Diecimila uiguri sono scomparsi in una notte», si può tuttora leggere in Rete.

«Che fine hanno fatto diecimila persone? Le ipotesi sono molte. Dal rapimento collettivo da parte degli alieni, a un’invasione di vampiri, a una gita nelle carceri cinesi, a uno sterminio di massa, stile Fosse di Katyn in Polonia nella seconda guerra mondiale. Nessuno lo sa», era l'allarme lanciato via Blog. Peccato che 10 anni dopo, sullo stesso argomento, il fondatore del Movimento ospiti sul suo sito un articolo, firmato da Fabio Massimo Parenti, professore di Politica economica internazionale alla China Foreign Affairs University, in cui sostanzialmente si liquida la “faccenda uiguri” come una sorta di fake news orchestrata per danneggiare l'immagine di Pechino.

«Lo Xinjiang, infatti, è coinvolto in una campagna mediatica sui diritti umani volta a screditare l’operato del governo cinese, accusato ripetutamente di violare i diritti umani della etnia musulmana uigura», scrive il professor Parenti sul Blog di Grillo, convinto che «nella campagna mediatica qui menzionata mancherebbero fonti credibili, dati verificabili ed equilibrio di giudizio». Invece, «si rinvengono manipolazioni, strumentalizzazioni per fini geopolitici ( discreditare il governo cinese per contenerne l’ascesa di legittimità), ingerenze e arbitrarietà di giudizio».
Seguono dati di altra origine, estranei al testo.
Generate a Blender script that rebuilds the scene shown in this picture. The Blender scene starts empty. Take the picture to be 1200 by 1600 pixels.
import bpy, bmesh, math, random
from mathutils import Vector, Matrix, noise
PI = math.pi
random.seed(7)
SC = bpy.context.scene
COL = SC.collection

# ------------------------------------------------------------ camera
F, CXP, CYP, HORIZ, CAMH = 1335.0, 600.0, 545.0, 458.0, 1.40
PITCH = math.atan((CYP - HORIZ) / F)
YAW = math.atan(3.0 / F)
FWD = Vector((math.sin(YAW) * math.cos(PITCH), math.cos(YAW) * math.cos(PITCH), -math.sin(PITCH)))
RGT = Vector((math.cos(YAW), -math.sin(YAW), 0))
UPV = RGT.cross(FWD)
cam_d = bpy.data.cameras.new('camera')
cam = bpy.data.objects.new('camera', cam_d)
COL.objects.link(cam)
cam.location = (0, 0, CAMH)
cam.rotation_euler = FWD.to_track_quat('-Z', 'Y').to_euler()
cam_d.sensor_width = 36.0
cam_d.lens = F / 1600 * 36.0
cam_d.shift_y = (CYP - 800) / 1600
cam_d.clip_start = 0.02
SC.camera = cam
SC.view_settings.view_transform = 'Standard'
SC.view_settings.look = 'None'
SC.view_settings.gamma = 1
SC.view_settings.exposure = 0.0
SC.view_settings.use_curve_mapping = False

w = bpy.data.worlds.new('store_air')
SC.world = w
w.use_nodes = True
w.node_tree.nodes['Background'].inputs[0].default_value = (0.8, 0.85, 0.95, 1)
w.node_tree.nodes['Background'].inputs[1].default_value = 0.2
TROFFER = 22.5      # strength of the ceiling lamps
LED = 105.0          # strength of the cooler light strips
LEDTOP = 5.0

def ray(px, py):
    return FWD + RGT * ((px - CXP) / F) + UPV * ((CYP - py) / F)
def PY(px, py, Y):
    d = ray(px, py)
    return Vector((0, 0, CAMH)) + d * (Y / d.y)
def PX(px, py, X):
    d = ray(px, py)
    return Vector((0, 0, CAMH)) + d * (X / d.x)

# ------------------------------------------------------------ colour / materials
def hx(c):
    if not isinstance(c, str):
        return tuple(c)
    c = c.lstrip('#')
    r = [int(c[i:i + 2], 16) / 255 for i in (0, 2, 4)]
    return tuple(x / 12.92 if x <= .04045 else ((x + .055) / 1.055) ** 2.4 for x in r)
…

Insomma, il fondatore del Movimento ha cambiato idea, forse anche dando un'occhiata agli investimenti cinesi già presenti sul territorio italiano. Società di Pechino infatti controllano già colossi italiani: il 35 per cento di Cdp Reti, società che gestisce gli investimenti partecipativi in Snam, Italgas e Terna; e il 40 per cento di Ansaldo energie. Ma le aziende orientali possiedono anche quote importanti di imprese private come Pirelli ( il 45 per cento), il 100 per cento di Candy, il marchio di motori Benelli e persino case di moda come Krizia. Fino a società calcistiche come l'Inter.

Per non parlare dell’interesse sui porti italiani, come quello di Taranto, dove la gestione del terminal container di trasbordo dovrebbe essere affidata, in joint venture, alla multinazionale turca Yilport e al gruppo cinese China Cosco Shipping. Il Dragone ha puntato gli occhi anche su Genova, Trieste e Vado Ligure ( Savona), dove il 12 dicembre verrà inaugurato il nuovo terminal container grazie anche a fondi cinesi.

Insomma, Pechino ha in mano molti degli strategici italiani. Forse Grillo dovrebbe spiegare qualche dettaglio in più sui suoi incontri, che potrebbero riguardare molto più di un piatto di pasta al pesto.